■ DATA SECTION ■
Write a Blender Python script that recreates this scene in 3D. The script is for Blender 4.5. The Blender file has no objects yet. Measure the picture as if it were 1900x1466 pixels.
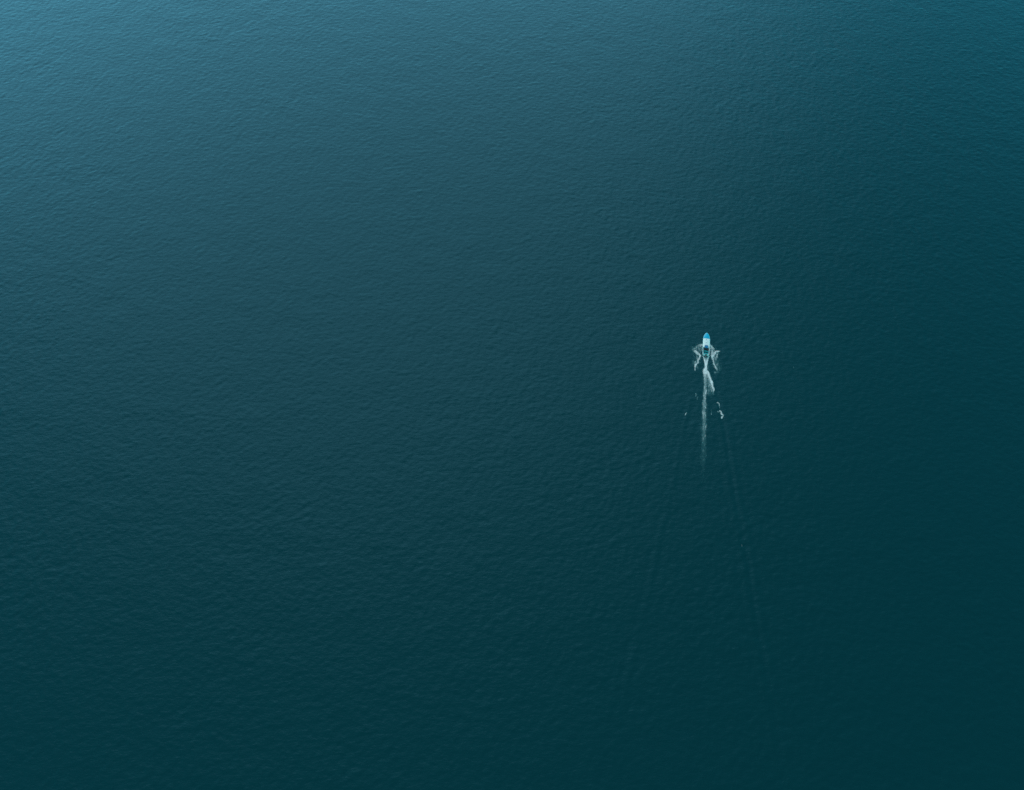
import bpy, bmesh, math, random
import numpy as np
from mathutils import Vector, Matrix

R = math.radians
scene = bpy.context.scene
C = scene.collection

# ------------------------------------------------------------------ camera
CAM_H = 192.0
cam_d = bpy.data.cameras.new('camera')
cam_d.sensor_width = 36.0
cam_d.lens = 24.3
cam_d.clip_end = 30000.0
cam = bpy.data.objects.new('camera', cam_d)
cam.location = (0, 0, CAM_H)
cam.rotation_euler = (R(90 - 62.0), 0, 0)
C.objects.link(cam)
scene.camera = cam

# ------------------------------------------------------------------ sky, sun, exposure
SUN_EL, SUN_AZ = 34.0, -18.0          # azimuth measured from +Y (view direction) towards +X
world = bpy.data.worlds.new('World')
scene.world = world
world.use_nodes = True
wn = world.node_tree
wn.nodes.clear()
sky = wn.nodes.new('ShaderNodeTexSky')
sky.sky_type = 'NISHITA'
sky.sun_disc = False
sky.sun_elevation = R(SUN_EL)
sky.sun_rotation = R(SUN_AZ)
sky.altitude = 200
sky.air_density = 1.0
sky.dust_density = 0.0
sky.ozone_density = 2.5
bg = wn.nodes.new('ShaderNodeBackground')
bg.inputs['Strength'].default_value = 0.15
wo = wn.nodes.new('ShaderNodeOutputWorld')
grade = wn.nodes.new('ShaderNodeMix')            # cool colour balance of the whole sky
grade.data_type = 'RGBA'; grade.blend_type = 'MULTIPLY'
grade.inputs['Factor'].default_value = 1.0
grade.inputs['B'].default_value = (0.34, 1.0, 0.68, 1)
wn.links.new(sky.outputs[0], grade.inputs['A'])
wn.links.new(grade.outputs['Result'], bg.inputs[0])
wn.links.new(bg.outputs[0], wo.inputs[0])

sun_d = bpy.data.lights.new('sun', 'SUN')
sun_d.energy = 0.86
sun_d.angle = R(66)
sun_d.color = (1.0, 0.89, 0.88)
sun = bpy.data.objects.new('sun', sun_d)
to_sun = Vector((math.sin(R(SUN_AZ)) * math.cos(R(SUN_EL)), math.cos(R(SUN_AZ)) * math.cos(R(SUN_EL)), math.sin(R(SUN_EL))))
sun.rotation_euler = to_sun.to_track_quat('Z', 'Y').to_euler()
sun.location = (0, 0, 300)
C.objects.link(sun)

vs = scene.view_settings
vs.view_transform = 'Standard'
vs.look = 'None'
vs.gamma = 1.0
vs.exposure = 1.2
vs.use_curve_mapping = False
scene.cycles.use_denoising = False
scene.cycles.max_bounces = 5

# ------------------------------------------------------------------ helpers
def tag(o, label=None, cat=None, group=None, kind=None):
    if label: o['label'] = label
    if cat: o['category'] = cat
    if group: o['group'] = group
    if kind: o['kind'] = kind
    return o

def link(name, me, mat=None, parent=None):
    o = bpy.data.objects.new(name, me)
    if mat is not None:
        me.materials.append(mat)
    C.objects.link(o)
    if parent is not None:
        o.parent = parent
    return o

def fast_mesh(name, verts, quads):
    me = bpy.data.meshes.new(name)
    n, q = len(verts), len(quads)
    me.vertices.add(n)
    me.vertices.foreach_set('co', np.ascontiguousarray(verts, dtype=np.float32).ravel())
    me.loops.add(q * 4)
    me.loops.foreach_set('vertex_index', np.ascontiguousarray(quads, dtype=np.int32).ravel())
    me.polygons.add(q)
    me.polygons.foreach_set('loop_start', np.arange(q, dtype=np.int32) * 4)
    me.polygons.foreach_set('use_smooth', np.ones(q, dtype=bool))
    me.update(calc_edges=True)
    return me

def new_mat(name):
    m = bpy.data.materials.new(name)
    m.use_nodes = True
    nt = m.node_tree
    return m, nt, nt.nodes['Principled BSDF']

def paint(name, col, rough=0.35, spec=0.5, grime=0.12, scale=3.0, metal=0.0):
    """painted / moulded surface with faint uneven wear"""
    m, nt, b = new_mat(name)
    tc = nt.nodes.new('ShaderNodeTexCoord')
    nz = nt.nodes.new('ShaderNodeTexNoise')
    nz.inputs['Scale'].default_value = scale
    nz.inputs['Detail'].default_value = 5
    cr = nt.nodes.new('ShaderNodeValToRGB')
    cr.color_ramp.elements[0].position = 0.40
    cr.color_ramp.elements[1].position = 0.7
    cr.color_ramp.elements[0].color = tuple(c * (1 - grime) for c in col) + (1,)
    cr.color_ramp.elements[1].color = tuple(col) + (1,)
    nt.links.new(tc.outputs['Object'], nz.inputs['Vector'])
    nt.links.new(nz.outputs['Fac'], cr.inputs['Fac'])
    nt.links.new(cr.outputs['Color'], b.inputs['Base Color'])
    b.inputs['Roughness'].default_value = rough
    b.inputs['Specular IOR Level'].default_value = spec
    b.inputs['Metallic'].default_value = metal
    return m

# ------------------------------------------------------------------ numpy noise
def vnoise(x, y, seed):
    """smooth value noise in 0..1 on arrays"""
    xi = np.floor(x).astype(np.int64); yi = np.floor(y).astype(np.int64)
    fx = x - xi; fy = y - yi
    fx = fx * fx * (3 - 2 * fx); fy = fy * fy * (3 - 2 * fy)
    def h(a, b):
        n = (a * 374761393 + b * 668265263 + seed * 1442695041) & 0xffffffff
        n = ((n ^ (n >> 13)) * 1274126177) & 0xffffffff
        return ((n ^ (n >> 16)) & 0xffff) / 65535.0
    v00, v10, v01, v11 = h(xi, yi), h(xi + 1, yi), h(xi, yi + 1), h(xi + 1, yi + 1)
    return (v00 * (1 - fx) + v10 * fx) * (1 - fy) + (v01 * (1 - fx) + v11 * fx) * fy

def fbm(x, y, seed, octaves=4):
    s, a, t = 0.0, 0.5, 0.0
    for i in range(octaves):
        s = s + a * vnoise(x * 2 ** i + 17.3 * i, y * 2 ** i - 9.1 * i, seed + i)
        t += a
        a *= 0.55
    return s / t

def sstep(a, b, x):
    t = np.clip((x - a) / (b - a), 0, 1)
    return t * t * (3 - 2 * t)

# ------------------------------------------------------------------ wake frame: origin under the transom
HEAD = R(8.4)
STERN = np.array([62.87, 116.65])
AST = -np.array([math.sin(HEAD), math.cos(HEAD)])      # astern
STB = np.array([math.cos(HEAD), -math.sin(HEAD)])      # to starboard

# ------------------------------------------------------------------ water: a wind sea synthesised from its spectrum
CELL = 0.42
X0, X1, Y0, Y1 = -268.0, 268.0, -30.0, 345.0
NX, NY = int((X1 - X0) / CELL), int((Y1 - Y0) / CELL)
def wind_sea(nx, ny, cell, seed, wind, lam_p, lam_min, rms_slope, spread):
    rng = np.random.default_rng(seed)
    kx = np.fft.fftfreq(nx, cell) * 2 * np.pi
    ky = np.fft.fftfreq(ny, cell) * 2 * np.pi
    KX, KY = np.meshgrid(kx, ky)
    K = np.hypot(KX, KY); K[0, 0] = 1e-6
    kp, kc = 2 * np.pi / lam_p, 2 * np.pi / lam_min
    sp = K ** -4.0 * np.exp(-1.1 * (kp / K) ** 2) * np.exp(-(K / kc) ** 2)
    ca = (KX * math.sin(wind) + KY * math.cos(wind)) / K
    sp = sp * (spread + (1 - spread) * np.clip(ca, 0, 1) ** 2)
    sp[0, 0] = 0
    g = rng.normal(size=K.shape) + 1j * rng.normal(size=K.shape)
    hk = g * np.sqrt(sp)
    h = np.fft.ifft2(hk).real
    sx = np.fft.ifft2(1j * KX * hk).real; sy = np.fft.ifft2(1j * KY * hk).real
    return h * (rms_slope / math.sqrt((sx ** 2 + sy ** 2).mean()))

gx = X0 + np.arange(NX + 1) * CELL
gy = Y0 + np.arange(NY + 1) * CELL
GX, GY = np.meshgrid(gx, gy)
HZ = wind_sea(NX + 1, NY + 1, CELL, 11, R(-25), 2.8, 0.95, 0.049, 0.45)
HZ += wind_sea(NX + 1, NY + 1, CELL, 12, R(35), 16.0, 5.0, 0.010, 0.3)
HZ *= 0.62 + 0.8 * fbm(GX / 34.0, GY / 26.0, 5, 3)                      # gusts and slicks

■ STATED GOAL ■
In the data above, please extract the lines from the first one through the line with "scene.camera = cam", exactly, and keep pictures out.

■ EXERCISE OUTPUT ■
Write a Blender Python script that recreates this scene in 3D. The script is for Blender 4.5. The Blender file has no objects yet. Measure the picture as if it were 1900x1466 pixels.
import bpy, bmesh, math, random
import numpy as np
from mathutils import Vector, Matrix

R = math.radians
scene = bpy.context.scene
C = scene.collection

# ------------------------------------------------------------------ camera
CAM_H = 192.0
cam_d = bpy.data.cameras.new('camera')
cam_d.sensor_width = 36.0
cam_d.lens = 24.3
cam_d.clip_end = 30000.0
cam = bpy.data.objects.new('camera', cam_d)
cam.location = (0, 0, CAM_H)
cam.rotation_euler = (R(90 - 62.0), 0, 0)
C.objects.link(cam)
scene.camera = cam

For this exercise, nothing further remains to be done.